WASHINGTON: The space shuttle Atlantis blasts off Friday on the last mission of its 25-year career, taking astronauts to the International Space Station (ISS) one last time before becoming a museum piece.
The 32nd and final voyage for Atlantis, which first launched in 1985, will take six astronauts to the orbiting space research facility, delivering an integrated cargo carrier and a Russian-built mini research module.
Lift-off is scheduled for 1820 GMT from Kennedy Space Center near Cape Canaveral in Florida, weather-permitting.
A poignant moment for NASA as the US space agency counts down towards the end of an era in human spaceflight, Atlantis will be retired on its safe return home.
"The vehicle is in great shape… and from a Space Shuttle Program and ISS Program standpoint, we’re ready to launch Atlantis and get this mission under way," NASA launch manager Mike Moses said Wednesday.
His team gave Atlantis a unanimous "go" for liftoff on mission STS-132 and weather forecasts were 70 percent favorable, reflecting some concern over possible low cloud.
During a mission of almost 13 days, most of which will be spent moored to the ISS, Atlantis and the crew will deliver more than 12 tons of equipment, including power storage batteries, a communications antenna and a radiator.
The biggest single element being transported is the five-ton Rassver research module, or MRM-1, which will provide additional storage space and a new docking port for Russian Soyuz and Progress spacecraft.
The Rassver — dawn in Russian — which will be permanently attached to the bottom of the space station’s Zarya module, carries important hardware on its exterior including a radiator, airlock and a European robotic arm.
Three spacewalks of six-and-a-half hours each are scheduled during the mission, notably to install new batteries and a communications antenna on the space station.
When the mission is complete, only two more shuttle launches remain — one each for Discovery and Endeavour — before the aging fleet is mothballed at the end of the year.
NASA late last month pushed back to November the launch of the shuttle Endeavour to modify an experiment module that is to be attached to the orbiting outpost.
It had been scheduled to lift off July 29 but will now launch "no earlier than mid-November 2010" so that scientists can upgrade a magnet in the Alpha Magnetic Spectrometer program to a longer-lasting device.
The rescheduling did not affect the launch of Atlantis but the move
means Endeavour now replaces Discovery — set for a September 16 mission — as the last ever shuttle launch.
Once the three shuttles are retired, the United States will rely on Russia to take astronauts to the station aboard three-seater Soyuz spacecraft until a new fleet of commercial space taxis is operational.
President Barack Obama effectively abandoned in February plans laid down by his predecessor George W. Bush to send astronauts back to the moon by 2020 and perhaps on to Mars with a new generation of rocket and spacecraft.

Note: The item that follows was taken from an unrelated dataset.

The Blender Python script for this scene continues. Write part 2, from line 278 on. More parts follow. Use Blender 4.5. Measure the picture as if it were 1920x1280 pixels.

Constrained by soaring deficits, Obama submitted a budget to Congress that encouraged NASA to focus instead on developing commercial transport alternatives to ferry astronauts to the ISS after the shuttle program ends.
Nonetheless, Obama set a bold new course in April for the future of US space travel, laying out a vision to send American astronauts into Mars orbit within the next three decades.
He envisaged the design of a new spacecraft by 2025 for human travel deep into space and said he believed missions to asteroids and to orbit Mars by the mid-1930s were achievable.
By the time the final three missions are complete, the space shuttles — characterized by NASA as the most advanced machines ever built — will have flown 134 missions into orbit.
The ISS, a joint project involving 16 countries, has cost around $100 billion, mostly funded by the United States.